Given request.
Copy out every line in the entries below that includes "Write".

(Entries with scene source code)
━━━━

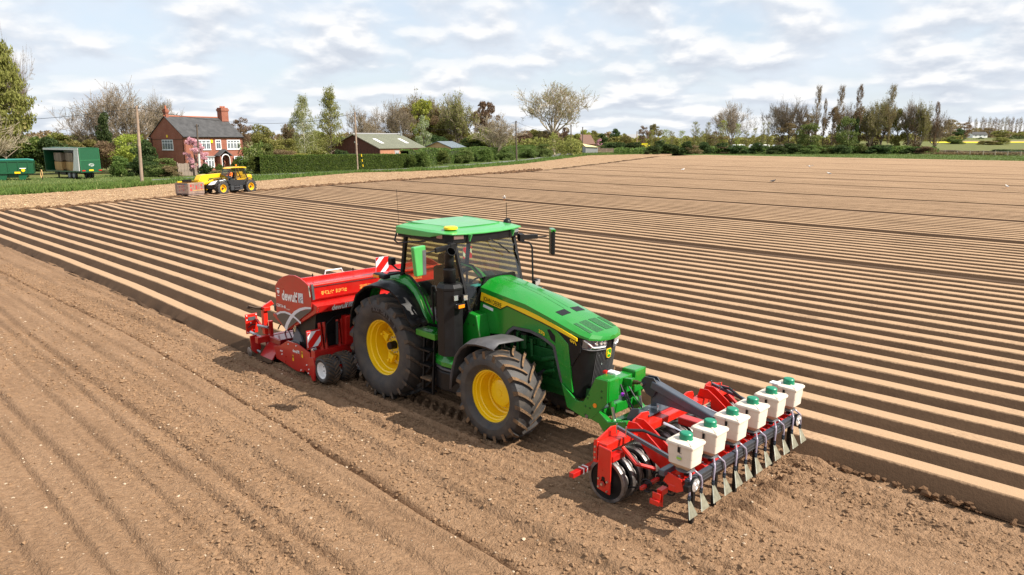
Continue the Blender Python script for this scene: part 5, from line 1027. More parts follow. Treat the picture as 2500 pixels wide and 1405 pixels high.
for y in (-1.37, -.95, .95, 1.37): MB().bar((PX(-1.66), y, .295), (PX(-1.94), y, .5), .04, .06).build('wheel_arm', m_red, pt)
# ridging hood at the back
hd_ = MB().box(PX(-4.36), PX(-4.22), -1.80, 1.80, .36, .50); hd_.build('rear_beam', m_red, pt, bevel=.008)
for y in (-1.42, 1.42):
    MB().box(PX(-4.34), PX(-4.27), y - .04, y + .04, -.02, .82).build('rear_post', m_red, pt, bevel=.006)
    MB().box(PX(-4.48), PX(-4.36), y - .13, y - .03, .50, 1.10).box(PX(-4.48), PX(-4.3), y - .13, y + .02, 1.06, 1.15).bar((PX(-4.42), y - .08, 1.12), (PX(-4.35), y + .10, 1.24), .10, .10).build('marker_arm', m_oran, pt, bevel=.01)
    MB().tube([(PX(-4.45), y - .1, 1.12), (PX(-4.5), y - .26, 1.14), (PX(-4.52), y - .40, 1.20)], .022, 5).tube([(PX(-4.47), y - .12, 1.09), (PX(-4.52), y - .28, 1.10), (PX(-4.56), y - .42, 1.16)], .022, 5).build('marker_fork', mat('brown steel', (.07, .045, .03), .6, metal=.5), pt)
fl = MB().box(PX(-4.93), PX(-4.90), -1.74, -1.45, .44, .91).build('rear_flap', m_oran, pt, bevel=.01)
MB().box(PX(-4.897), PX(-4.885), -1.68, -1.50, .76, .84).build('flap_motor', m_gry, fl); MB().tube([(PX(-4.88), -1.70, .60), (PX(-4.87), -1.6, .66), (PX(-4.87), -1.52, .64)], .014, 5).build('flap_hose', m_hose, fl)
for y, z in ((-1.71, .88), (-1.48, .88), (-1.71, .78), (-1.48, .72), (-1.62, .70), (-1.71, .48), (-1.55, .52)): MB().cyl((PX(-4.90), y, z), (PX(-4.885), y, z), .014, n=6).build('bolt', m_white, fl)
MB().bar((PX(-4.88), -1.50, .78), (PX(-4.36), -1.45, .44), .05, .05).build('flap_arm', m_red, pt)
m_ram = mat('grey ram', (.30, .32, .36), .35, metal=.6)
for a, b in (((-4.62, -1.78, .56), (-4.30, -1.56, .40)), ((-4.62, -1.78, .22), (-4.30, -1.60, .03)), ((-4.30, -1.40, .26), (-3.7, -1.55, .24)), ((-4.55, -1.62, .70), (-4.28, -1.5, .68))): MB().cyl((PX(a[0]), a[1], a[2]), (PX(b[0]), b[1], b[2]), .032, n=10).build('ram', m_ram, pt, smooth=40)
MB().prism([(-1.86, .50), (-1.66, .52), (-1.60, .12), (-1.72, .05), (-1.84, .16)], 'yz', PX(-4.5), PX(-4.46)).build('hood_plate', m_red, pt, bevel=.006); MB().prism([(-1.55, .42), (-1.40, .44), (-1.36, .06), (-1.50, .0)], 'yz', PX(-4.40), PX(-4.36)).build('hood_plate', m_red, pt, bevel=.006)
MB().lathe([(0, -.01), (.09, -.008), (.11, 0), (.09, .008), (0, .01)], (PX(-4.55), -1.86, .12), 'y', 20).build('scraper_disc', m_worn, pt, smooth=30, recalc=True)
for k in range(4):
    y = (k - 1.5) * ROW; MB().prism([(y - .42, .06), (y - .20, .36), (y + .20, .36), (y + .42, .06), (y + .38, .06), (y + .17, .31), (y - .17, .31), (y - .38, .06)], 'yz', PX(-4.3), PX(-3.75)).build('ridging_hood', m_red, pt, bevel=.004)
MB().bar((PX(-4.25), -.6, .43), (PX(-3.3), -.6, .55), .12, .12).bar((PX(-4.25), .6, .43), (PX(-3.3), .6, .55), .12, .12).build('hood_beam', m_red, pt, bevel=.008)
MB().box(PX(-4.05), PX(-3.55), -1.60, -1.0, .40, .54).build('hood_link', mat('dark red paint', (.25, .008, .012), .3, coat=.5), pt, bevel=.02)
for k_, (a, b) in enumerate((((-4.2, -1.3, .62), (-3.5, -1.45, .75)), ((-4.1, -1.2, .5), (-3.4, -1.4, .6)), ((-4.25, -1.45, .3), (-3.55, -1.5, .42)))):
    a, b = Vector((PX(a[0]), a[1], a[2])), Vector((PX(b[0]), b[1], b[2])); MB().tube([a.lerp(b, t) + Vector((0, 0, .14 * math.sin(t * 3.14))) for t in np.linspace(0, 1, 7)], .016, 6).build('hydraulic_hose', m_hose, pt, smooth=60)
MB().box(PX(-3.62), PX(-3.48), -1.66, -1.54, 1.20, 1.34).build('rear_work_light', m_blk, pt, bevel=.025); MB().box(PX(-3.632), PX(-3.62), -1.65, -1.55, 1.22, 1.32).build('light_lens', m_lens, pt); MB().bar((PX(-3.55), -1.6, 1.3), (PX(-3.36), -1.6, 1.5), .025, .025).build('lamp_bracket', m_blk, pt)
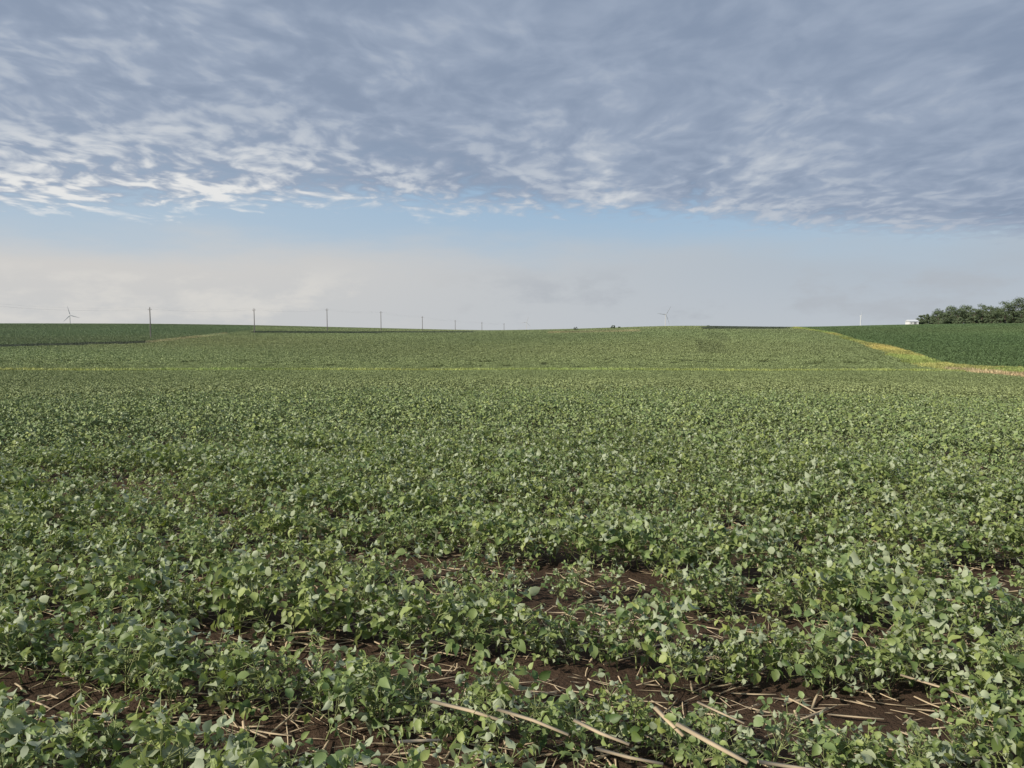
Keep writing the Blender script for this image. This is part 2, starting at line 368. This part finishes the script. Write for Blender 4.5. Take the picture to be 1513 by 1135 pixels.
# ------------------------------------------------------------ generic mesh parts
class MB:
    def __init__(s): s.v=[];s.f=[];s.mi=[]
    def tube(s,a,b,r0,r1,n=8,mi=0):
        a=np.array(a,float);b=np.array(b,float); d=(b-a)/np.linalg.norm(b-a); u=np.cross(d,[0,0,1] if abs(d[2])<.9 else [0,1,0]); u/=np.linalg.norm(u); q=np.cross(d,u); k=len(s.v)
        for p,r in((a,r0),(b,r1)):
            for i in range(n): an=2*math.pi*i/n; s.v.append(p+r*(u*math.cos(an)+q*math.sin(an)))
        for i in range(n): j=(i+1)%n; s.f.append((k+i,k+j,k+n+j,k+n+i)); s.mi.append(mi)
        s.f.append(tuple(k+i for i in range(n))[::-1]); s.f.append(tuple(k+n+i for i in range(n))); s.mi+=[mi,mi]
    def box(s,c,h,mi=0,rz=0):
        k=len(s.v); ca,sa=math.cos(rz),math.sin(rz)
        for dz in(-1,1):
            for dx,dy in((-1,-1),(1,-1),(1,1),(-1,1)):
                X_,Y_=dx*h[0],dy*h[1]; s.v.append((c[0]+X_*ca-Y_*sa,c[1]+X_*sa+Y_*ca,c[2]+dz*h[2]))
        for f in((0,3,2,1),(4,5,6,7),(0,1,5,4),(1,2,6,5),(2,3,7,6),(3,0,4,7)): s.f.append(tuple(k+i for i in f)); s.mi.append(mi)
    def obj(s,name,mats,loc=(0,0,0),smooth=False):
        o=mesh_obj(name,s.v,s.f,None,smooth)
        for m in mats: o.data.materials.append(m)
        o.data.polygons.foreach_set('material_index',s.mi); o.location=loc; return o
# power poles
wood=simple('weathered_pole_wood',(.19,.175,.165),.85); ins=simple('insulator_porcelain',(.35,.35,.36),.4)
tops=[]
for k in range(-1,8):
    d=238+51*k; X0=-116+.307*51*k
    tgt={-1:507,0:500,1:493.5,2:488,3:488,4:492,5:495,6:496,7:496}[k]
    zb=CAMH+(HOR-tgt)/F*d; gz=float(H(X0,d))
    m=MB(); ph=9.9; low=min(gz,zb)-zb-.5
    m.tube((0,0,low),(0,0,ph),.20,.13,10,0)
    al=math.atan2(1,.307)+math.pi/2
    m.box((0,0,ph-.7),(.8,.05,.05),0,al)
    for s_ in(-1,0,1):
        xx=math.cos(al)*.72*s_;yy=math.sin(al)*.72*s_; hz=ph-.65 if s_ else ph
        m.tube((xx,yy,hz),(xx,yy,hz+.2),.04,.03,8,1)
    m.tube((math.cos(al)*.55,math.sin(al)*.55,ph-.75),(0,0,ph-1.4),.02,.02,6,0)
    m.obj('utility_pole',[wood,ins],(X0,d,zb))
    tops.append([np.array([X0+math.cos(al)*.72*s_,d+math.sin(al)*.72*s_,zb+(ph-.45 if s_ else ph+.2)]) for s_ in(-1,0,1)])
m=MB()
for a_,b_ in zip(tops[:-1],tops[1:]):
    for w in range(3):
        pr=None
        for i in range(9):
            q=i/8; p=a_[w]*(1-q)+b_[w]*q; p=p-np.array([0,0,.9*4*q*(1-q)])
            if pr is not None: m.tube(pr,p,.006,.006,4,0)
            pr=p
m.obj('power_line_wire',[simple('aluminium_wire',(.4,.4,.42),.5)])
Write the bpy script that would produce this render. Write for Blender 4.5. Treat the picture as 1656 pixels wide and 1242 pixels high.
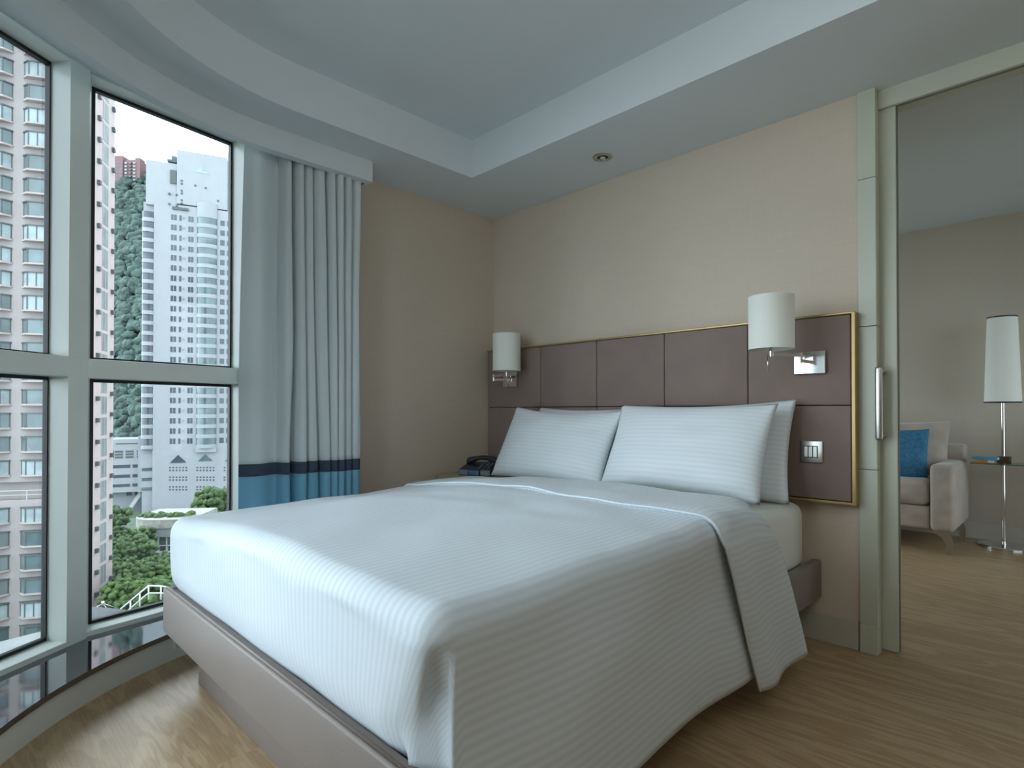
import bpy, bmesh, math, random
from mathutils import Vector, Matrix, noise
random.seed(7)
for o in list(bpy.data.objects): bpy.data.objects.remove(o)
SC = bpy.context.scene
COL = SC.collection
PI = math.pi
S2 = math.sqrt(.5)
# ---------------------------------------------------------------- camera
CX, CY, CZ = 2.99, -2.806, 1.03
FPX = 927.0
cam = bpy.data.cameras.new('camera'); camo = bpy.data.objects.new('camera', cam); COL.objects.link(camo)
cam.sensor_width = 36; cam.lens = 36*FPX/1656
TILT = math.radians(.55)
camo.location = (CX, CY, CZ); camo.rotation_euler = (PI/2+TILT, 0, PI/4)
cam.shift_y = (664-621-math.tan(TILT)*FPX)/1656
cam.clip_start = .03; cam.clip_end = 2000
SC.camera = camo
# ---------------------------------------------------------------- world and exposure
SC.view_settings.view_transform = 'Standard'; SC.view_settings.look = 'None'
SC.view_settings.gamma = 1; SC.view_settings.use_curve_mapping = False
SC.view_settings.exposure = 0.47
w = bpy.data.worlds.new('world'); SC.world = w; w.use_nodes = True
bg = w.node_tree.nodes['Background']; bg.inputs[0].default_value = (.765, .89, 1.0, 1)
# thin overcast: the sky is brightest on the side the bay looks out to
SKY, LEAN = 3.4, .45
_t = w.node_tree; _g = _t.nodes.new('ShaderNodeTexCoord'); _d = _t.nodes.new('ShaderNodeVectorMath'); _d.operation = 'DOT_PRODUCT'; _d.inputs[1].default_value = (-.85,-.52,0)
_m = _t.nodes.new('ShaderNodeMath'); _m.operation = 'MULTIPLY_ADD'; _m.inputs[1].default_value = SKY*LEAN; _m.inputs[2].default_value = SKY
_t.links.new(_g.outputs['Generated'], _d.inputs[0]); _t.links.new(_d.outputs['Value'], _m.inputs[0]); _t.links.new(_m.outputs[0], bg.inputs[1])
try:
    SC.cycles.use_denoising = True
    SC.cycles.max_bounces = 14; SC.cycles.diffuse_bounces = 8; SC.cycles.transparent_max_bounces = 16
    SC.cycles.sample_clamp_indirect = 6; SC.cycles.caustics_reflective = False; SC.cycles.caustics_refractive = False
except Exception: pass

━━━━

Solution to this exercise.
Keep writing the Blender script for this image. This is part 2, starting at line 368. This part finishes the script. Write for Blender 4.5. Take the picture to be 1513 by 1135 pixels.
Write the bpy script that would produce this render. Write for Blender 4.5. Treat the picture as 1656 pixels wide and 1242 pixels high.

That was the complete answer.